Через время он вновь женился. У этой его жены, Марии, были свои двое сыновей — Павел и Илья. Илья — ровесник Николая, но очень шустёр. Стал обижать сводного братца. И опять, когда отец увидел это, наказал Илюшку, пригрозил: «Ещё раз тронешь Николку — побью!»
…Много лет спустя Аня однажды спросила жену Ильи, Марию Сидорову (они — Поляковы и Сидоровы, — не часто, но общались, ходили друг к другу в гости):
— Отчего это Илья такой мастеровой, всё умеет делать руками, а Николай — только что гвоздь забить? Ведь в одной семье росли?
Та ответила:
— Он ведь у отца любимчиком был, ничего его делать не заставляли. А Илью гоняли. А Николка всё книжки читал…
Кстати, о книжках. Младший брат Николая Леонтий, рождённый уже от второго брака, вспоминал как-то их детские годы:
— Мы, пацаны нашего двора, прозвали Кольку «Сталиным». Потому что он всё время ходил с книгами. Как ни идёт он через двор, где мы бегаем, — то или в библиотеку, или из библиотеки. Мы ещё сопляки, а ему уже 16 лет, взрослый парень. Вот нам и казалось, что такой умный, читающий так много книг может быть похожим только на Сталина. Так и говорили: «Вон опять «Сталин» пошёл!» Но Николай сам об этом прозвище даже и не знал.

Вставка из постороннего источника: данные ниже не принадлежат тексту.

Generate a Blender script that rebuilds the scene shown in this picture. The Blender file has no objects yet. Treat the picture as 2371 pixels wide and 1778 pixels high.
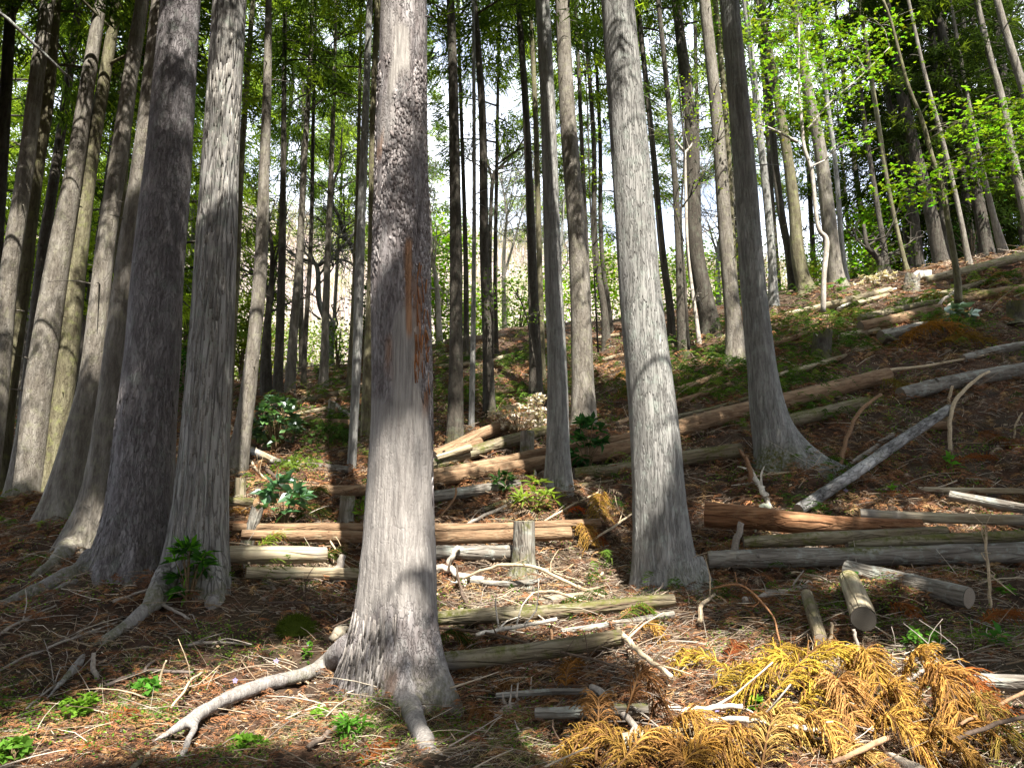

Эти воспоминания Леонтия относились уже к жизни в Харькове. В тридцатые годы здесь развернулась большая стройка, по радио, в газетах постоянно звучало «Тракторострой». Специалистов из разных городов, предприятий направляли на ХТЗ. Никита Дмитриевич тоже был мобилизован. Он ведь считался отличным наладчиком тяжёлых прессов кузнечного цеха. А на Харьковском тракторном уже стояли механический корпус, чугунолитейный и кузнечный. Несколько месяцев Поляков проходил стажировку на тракторном заводе в Сталинграде, потом приехал в Харьков.